We wait for what seems to be more than enough time for the drivers to come into view and, seeing no hunter orange, we try to raise them on the radio to make sure everyone is O.K. R.J.’s voice comes back tense and irritated. He says there’s a problem; the group has met two hunters on the other side, and they claim that there are others ahead of them. Seeing no one in between us and the other hunters, R.J. explains that we are in position to block that and they will ease on down the hill watching for other hunters. R.J.’s request is denied, so he adopts another tack. Pointing off at a side-hill angle, R.J. suggests that it might be possible to work around the other hunters, but the fellow angrily replies, “I’ve got guys down there too!” We learn later that a heated exchange ends with one of the other “hunters” saying something to the effect of, “We’ve got guns out here, you know.” Wisely, R.J. decides to avoid the confrontation completely and our guys backtrack out the way they entered.

Although this is public access land, none of us has ever had an encounter like this one before or since.
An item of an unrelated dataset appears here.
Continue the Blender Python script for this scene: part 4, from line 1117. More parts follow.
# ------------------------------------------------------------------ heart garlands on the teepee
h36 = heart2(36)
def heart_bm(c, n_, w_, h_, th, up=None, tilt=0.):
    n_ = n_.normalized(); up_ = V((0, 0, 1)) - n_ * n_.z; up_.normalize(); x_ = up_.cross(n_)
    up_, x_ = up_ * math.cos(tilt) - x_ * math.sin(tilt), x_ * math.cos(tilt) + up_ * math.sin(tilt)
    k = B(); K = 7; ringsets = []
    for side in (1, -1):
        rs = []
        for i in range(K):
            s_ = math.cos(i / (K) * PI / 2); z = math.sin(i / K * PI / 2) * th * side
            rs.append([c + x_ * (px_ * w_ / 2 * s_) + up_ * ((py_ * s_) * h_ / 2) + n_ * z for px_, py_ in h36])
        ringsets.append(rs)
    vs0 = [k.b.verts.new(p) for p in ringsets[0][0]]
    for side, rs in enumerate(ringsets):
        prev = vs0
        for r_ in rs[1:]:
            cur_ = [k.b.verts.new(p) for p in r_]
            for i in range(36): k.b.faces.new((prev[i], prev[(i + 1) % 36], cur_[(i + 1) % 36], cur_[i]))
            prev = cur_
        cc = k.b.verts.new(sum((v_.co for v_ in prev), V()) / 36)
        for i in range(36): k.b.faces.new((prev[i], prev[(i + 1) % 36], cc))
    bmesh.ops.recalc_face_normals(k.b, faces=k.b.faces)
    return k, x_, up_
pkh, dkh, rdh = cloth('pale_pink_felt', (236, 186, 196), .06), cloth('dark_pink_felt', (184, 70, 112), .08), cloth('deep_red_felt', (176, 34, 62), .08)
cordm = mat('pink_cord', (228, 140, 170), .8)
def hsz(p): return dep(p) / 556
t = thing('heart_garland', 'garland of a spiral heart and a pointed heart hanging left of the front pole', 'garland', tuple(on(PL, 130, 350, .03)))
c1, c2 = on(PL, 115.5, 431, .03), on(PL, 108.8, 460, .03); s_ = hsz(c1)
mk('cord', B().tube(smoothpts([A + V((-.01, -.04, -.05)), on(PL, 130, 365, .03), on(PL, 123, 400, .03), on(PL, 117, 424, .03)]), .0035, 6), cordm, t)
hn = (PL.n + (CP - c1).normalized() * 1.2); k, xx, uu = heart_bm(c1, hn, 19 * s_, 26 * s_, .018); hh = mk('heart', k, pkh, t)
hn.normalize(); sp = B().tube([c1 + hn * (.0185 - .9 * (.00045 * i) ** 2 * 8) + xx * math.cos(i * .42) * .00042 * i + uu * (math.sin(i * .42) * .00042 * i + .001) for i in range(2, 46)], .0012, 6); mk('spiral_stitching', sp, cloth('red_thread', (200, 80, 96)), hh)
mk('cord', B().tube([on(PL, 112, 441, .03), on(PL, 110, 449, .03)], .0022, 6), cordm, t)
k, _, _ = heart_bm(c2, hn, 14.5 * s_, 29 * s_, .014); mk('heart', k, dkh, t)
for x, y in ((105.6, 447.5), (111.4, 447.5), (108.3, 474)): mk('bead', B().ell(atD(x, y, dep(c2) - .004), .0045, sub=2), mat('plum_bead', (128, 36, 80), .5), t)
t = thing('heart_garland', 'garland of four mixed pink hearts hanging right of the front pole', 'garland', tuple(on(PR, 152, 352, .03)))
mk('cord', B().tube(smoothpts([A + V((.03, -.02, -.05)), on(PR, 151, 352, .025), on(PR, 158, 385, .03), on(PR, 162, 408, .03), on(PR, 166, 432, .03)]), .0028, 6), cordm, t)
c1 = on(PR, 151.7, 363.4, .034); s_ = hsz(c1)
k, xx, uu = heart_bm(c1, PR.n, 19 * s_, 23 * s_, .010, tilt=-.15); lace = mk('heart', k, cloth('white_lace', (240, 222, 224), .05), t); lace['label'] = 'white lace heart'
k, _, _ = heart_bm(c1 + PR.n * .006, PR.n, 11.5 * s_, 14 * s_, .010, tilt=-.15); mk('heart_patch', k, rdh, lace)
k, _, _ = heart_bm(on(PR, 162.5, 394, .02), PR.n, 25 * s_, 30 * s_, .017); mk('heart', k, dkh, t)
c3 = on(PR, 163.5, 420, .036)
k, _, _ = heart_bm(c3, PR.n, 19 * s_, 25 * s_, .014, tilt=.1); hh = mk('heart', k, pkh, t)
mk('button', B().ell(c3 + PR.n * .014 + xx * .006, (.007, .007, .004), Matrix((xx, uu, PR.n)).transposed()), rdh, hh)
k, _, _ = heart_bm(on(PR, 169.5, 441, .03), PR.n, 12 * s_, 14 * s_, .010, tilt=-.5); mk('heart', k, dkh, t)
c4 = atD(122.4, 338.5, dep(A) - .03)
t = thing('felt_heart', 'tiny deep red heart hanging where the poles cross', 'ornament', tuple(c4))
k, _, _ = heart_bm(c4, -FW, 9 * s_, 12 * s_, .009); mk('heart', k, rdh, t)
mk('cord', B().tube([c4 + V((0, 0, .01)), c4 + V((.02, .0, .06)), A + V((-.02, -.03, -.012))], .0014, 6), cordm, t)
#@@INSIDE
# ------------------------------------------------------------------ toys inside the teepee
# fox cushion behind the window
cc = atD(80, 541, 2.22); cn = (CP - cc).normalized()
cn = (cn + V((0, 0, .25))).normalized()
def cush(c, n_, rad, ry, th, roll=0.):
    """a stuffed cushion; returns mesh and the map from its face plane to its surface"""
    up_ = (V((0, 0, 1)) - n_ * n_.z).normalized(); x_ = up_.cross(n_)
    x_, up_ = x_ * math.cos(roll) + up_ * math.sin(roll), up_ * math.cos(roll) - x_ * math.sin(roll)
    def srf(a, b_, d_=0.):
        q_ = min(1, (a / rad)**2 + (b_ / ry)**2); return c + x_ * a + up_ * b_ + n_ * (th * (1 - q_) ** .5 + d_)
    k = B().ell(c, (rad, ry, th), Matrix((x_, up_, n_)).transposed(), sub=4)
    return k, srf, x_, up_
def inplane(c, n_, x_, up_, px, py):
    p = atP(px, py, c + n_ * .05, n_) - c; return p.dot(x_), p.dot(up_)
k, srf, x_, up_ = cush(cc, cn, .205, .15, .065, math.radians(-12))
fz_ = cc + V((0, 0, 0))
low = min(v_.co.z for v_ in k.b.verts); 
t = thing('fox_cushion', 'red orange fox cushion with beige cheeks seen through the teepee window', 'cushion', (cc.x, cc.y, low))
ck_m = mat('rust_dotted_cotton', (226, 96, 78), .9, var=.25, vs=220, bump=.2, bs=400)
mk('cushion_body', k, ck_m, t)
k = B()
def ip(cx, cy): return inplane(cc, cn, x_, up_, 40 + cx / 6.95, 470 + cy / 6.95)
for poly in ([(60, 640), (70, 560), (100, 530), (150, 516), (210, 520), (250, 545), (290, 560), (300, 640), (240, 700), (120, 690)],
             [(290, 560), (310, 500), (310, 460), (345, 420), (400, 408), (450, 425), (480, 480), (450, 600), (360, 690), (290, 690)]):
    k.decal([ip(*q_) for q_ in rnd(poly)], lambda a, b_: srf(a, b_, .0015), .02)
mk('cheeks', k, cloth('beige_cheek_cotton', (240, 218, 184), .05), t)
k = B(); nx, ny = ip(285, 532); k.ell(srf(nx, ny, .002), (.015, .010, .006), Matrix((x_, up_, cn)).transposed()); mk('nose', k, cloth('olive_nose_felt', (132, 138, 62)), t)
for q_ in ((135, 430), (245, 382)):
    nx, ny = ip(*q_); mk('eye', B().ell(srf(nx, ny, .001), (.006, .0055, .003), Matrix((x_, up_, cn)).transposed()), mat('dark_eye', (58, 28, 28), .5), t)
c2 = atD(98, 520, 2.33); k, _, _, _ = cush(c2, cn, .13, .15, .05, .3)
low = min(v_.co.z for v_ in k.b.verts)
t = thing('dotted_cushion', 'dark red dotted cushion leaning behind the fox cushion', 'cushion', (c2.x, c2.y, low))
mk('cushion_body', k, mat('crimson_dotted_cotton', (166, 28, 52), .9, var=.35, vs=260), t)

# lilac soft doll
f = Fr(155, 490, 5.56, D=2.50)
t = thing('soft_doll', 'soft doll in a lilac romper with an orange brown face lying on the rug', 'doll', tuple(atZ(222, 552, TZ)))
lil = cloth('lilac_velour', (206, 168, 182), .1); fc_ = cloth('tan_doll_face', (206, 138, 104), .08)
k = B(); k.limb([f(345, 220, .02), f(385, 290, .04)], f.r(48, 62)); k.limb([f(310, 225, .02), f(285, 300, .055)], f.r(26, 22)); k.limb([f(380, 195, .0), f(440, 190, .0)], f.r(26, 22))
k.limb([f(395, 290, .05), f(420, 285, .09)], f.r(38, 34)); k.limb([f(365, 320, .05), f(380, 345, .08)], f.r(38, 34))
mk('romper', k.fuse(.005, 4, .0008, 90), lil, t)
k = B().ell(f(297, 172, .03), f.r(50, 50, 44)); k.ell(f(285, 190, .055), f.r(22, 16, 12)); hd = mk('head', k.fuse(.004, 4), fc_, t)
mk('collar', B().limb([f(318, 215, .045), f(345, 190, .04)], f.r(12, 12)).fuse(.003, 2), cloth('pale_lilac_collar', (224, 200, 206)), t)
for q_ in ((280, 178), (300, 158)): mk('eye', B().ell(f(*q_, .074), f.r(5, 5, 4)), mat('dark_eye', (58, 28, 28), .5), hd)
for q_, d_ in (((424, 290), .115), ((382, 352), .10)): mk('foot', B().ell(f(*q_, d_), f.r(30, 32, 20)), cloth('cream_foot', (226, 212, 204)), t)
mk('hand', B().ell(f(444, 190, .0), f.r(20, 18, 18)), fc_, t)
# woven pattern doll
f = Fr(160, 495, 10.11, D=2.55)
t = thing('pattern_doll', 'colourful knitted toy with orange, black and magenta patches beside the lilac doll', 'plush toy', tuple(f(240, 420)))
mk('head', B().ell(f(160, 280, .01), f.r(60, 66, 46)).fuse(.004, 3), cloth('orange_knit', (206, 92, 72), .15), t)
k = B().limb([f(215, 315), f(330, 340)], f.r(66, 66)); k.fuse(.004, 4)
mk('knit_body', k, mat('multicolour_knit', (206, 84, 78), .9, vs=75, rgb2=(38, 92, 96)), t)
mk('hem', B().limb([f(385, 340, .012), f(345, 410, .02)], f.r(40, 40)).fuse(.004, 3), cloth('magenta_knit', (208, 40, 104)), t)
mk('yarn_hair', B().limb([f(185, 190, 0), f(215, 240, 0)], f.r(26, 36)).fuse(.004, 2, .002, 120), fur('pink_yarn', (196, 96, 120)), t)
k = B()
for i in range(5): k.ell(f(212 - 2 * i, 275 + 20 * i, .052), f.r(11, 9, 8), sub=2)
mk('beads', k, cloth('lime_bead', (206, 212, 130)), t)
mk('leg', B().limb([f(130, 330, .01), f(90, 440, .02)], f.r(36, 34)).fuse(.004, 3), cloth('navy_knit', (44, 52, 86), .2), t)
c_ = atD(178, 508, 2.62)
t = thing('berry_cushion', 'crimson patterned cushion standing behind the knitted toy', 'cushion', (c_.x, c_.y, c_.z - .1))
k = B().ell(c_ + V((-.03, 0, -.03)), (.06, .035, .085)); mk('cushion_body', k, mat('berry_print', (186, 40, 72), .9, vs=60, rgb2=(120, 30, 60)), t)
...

We are discussing the matter around the truck in the parking area when two hunters walk out alone. I speak to them as they walk by the lot of us, asking, “Did y’all kill them all?” One of the guys mutters a response, and they get into their truck and leave quickly. It is only when R.J. rounds the back of our truck, red-faced, that I realize they were the other “group” of hunters that were supposedly dispersed over an area of roughly 40 acres. R.J. relates that he believes they might have been drunk, because while they were talking, a rooster got up right underneath them and neither seemed to notice.
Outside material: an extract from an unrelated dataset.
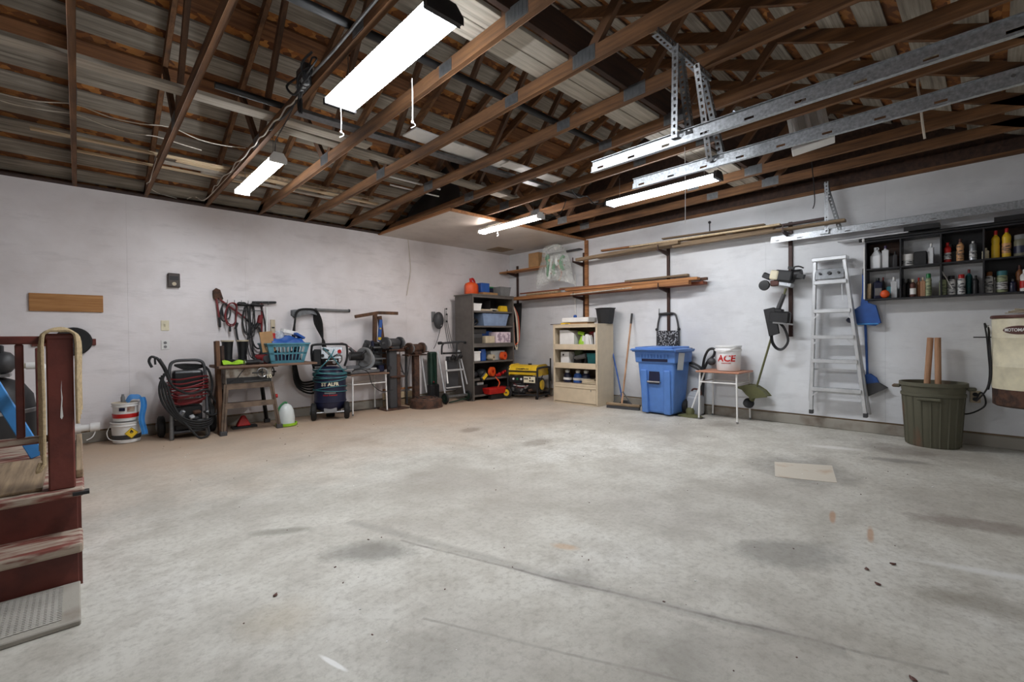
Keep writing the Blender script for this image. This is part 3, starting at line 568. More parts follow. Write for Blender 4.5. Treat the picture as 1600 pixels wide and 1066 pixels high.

One of the Kansas bunch has secured permission to hunt some private land, or “ground” as they call it out there, and we decide that it would be a good idea to go. This will allow us to avoid bumping into our new friends again until they are hopefully either somewhere sleeping it off or in jail. We drive to a beautiful field of milo which should make for easy walking. Unfortunately, the owner’s house is situated such that if we walk parallel to the rows in the “right” direction, we will be pushing birds directly toward the house. It’s a large field, too large for a group our size to position blockers in front of the house and yard, so we walk against the grain, the heads of the unharvested milo at just the correct height to bang our knees with every step. Raimey expresses relief that the milo is only knee-high, as there are worse places to get continually whacked with the heavy seed heads.

In working this field, we kick up more pheasants than I care to count. No one fires a shot, though, as they are all hens. I think to myself that if all these hens raise progeny during the off season, Kansas should have a banner pheasant season in 2007. That is little consolation in 2006, however, standing in the middle of the seemingly endless field with aching legs and feet. Defeated, we plod back to the truck, resolved to return to the walk-in land were we at least saw legal roosters.
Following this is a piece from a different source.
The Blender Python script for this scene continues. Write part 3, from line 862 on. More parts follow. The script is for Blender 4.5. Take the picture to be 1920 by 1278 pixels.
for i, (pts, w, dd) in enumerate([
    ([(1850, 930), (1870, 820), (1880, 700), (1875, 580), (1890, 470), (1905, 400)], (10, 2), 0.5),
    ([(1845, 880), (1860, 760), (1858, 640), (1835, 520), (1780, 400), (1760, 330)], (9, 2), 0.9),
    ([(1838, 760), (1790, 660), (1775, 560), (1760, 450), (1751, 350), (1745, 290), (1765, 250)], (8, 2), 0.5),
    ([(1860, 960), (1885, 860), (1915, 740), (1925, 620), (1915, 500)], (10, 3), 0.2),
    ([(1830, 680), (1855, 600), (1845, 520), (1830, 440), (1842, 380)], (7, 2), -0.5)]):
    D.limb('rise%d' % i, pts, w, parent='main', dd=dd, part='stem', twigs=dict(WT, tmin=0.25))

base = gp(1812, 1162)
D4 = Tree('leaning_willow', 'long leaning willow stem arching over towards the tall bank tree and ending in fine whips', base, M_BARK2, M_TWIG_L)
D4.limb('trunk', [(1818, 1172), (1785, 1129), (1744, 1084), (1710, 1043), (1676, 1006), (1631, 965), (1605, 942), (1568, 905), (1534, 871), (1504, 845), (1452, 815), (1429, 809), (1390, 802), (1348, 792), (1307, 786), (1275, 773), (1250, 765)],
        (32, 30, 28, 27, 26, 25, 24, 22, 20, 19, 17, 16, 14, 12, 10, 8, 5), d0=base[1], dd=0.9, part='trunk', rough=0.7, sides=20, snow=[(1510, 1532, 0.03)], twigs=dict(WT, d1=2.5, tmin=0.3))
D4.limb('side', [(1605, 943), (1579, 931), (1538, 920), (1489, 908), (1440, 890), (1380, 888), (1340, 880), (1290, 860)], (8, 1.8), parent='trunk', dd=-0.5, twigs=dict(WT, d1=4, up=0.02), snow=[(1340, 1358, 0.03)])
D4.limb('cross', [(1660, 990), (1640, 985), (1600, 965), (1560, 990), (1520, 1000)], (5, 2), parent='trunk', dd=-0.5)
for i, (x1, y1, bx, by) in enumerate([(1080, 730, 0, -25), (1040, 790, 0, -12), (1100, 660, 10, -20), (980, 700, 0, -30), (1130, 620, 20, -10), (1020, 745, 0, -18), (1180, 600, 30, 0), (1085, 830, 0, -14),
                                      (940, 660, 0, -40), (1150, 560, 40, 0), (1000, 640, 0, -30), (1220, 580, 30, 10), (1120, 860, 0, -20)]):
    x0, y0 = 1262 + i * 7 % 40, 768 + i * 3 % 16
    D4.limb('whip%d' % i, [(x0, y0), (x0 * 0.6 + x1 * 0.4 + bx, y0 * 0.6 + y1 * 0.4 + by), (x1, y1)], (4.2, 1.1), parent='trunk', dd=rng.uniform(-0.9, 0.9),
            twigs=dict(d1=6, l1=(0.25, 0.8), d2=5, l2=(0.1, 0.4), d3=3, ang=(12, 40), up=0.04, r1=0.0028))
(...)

Back at Glen Elder, we are row-cropping again, this time in a wheat field. Kirk shoots a fine cock pheasant, and Raimey connects with one also. A younger hunter fires after Raimey, though, and Raimey makes no move to claim the bird. At one point in the afternoon, we are walking along in a widely spread line and two roosters sail parallel to every gunner. Whether from the angle of the sun, fatigue, or the sheer number of hens we’ve seen, nobody calls out or fires a shot until the birds are halfway down the line. It is only after they have passed me that I realize they are fair game. I fire three times, but I’ve started my swing too late and I fail to do any damage.

Kirk kills another bird in the basin before the afternoon is over, but I am not there to witness it. I am sitting on top of the bluff watching the line of hunters make one last pass through the thick stuff. I’m exhausted, and my shooting glasses are fogged up like I’ve been in a sauna. I watch four roosters and two hens glide silently in behind the hunters and light, but I am in no shape to go down after them. One cock and a hen flush far out in front of the advancing line, but none of the hunters has a shot, and legal shooting time fades into early evening.

Tags: Upland Hunting

5 responses so far ↓

  • 1 Theresa // Feb 22, 2008 at 5:20 pm

    Although I’m neither a hunter nor a fisherman, I really enjoy your site with its stories, trip experiences and words of wisdom I know it’s a lot of work to keep it up, but want you to know that a lot of us out here sure do appreciate it. I’m always checking back to see what’s been added. Thanks for the hard work.

  • 2 armchairoutfitter // Feb 22, 2008 at 8:03 pm

    Thanks you for the kind words. The site takes a lot of time, but it’s not “work” in the sense of “something you wouldn’t do unless someone paid you for it.” Although I do accept donations. Seriously.

  • 3 Theresa // Feb 23, 2008 at 8:51 pm

    You’re welcome. I know you enjoy doing it, but I still know that it does take time. Donations??? What kinds of donations???

  • 4 armchairoutfitter // Feb 23, 2008 at 10:02 pm

    Given the exchange rate, I’d prefer euros, but I will accept any currency! I’m saving up to attend a Manchester United match, so pounds would also be handy. In the future I will be opening the site to advertisers. For now, just telling other people about the site and getting them to check it out is all I ask from anyone.

  • 5 ellenbr // Feb 24, 2008 at 8:46 pm


    I can safely say that I have lived it, but lived it in a sense that I have blinders on and only see what is near me which is usually the gun dogs, CRP grass 8-10 feet tall with intermittent cattails and Kirk & RJ (who I’m not supposed to hunt with.) At times a covering of cattail seeds restricts my oxygen flow as well as vision. Reading your account with you being a “fly on the wall” perched on the rim of the basin, with or without glasses, puts the hunt in perspective even more. So much can be seen from a vantage point as to how the hunter and his quarry play a cat and mouse game, or even a game of checkers or chess. As you have said, whether you coined it I know not, the quarry only has to make ONE mistake, while the hunter makes all attempts to capitalize in the event of the ONE mistake of the quarry.